C'è di che preoccuparsi, dunque, soprattutto se si considera che il presidente eletto è uno stretto alleato di un gruppo di deputati al Congresso che risponde agli interessi della lobby agroindustriale, dominata dai grandi produttori di soia e carne. Proprio questi due prodotti - insieme al settore minerario - sono quelli più direttamente correlati alla deforestazione dell'Amazzonia, principalmente nello stato del Mato Grosso, al confine meridionale della foresta pluviale.

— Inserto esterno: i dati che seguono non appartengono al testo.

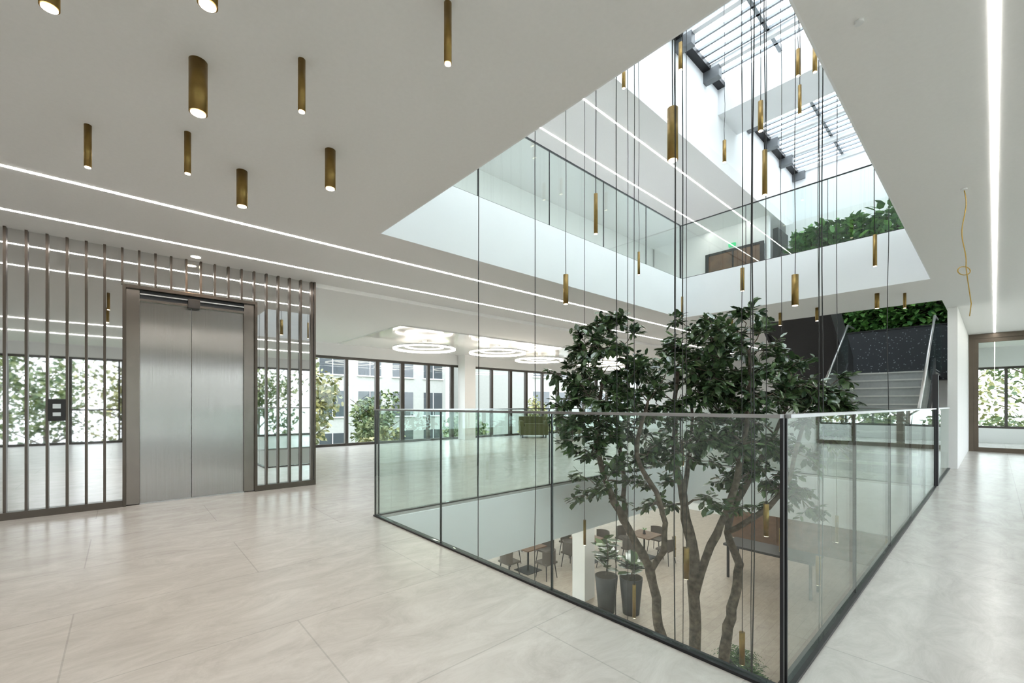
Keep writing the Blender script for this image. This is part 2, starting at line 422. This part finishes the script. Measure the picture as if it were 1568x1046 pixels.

Non solo. Non è un caso che il principale promotore della decisione di fondere i due ministeri dell'Agricoltura e dell'Ambiente sia Luiz Antonio Nabhan, presidente della lobby agricola dell'Unione democratica rurale, creato nel 1985 per difendere le terre dei grandi proprietari terrieri in tempi di forte scontro con i contadini che sostenevano la riforma agraria. Proprietario di grandi fattorie di soia, mais e cotone nel Mato Grosso, Nabhan è un vecchio amico di Bolsonaro. Ritiene che l'Institute of environmental protection sia una "industria delle ammende" e che "ci siano molte leggende" sui cambiamenti climatici.

Sulla stessa linea si è schierato il ministro dell'Agricoltura nominato da Bolsonaro, la deputata Tereza Cristina, secondo la quale (come riportato dall'agenzia di stampa Reuters) il paese deve "porre fine all'industria delle multe" per le infrazioni ambientali, uno dei principali mezzi utilizzati fino ad oggi per far rispettare le leggi sulla deforestazione. Tereza Cristina ha dichiarato anche che il paese dovrà puntare a "ridurre i tempi di attesa per le licenze ambientali per gli agricoltori, poiché aspettare oltre due anni per ottenere i permessi è inaccettabile" e che sarà necessario "aggiornare la legge sugli agrofarmaci per consentire l'introduzione di agrofarmaci più moderni nel paese".

Il Brasile di Bolsonaro sarà davvero una minaccia per l'Amazzonia e, a catena, per il pianeta? Difficile dirlo ora e, incrociando le dita, si spera che agricoltura e ambiente possano dialogare nella lingua comune della sostenibilità. Di certo c'è che, all'indomani delle elezioni, il futuro dell'agricoltura brasiliana appare tutt'altro che definito.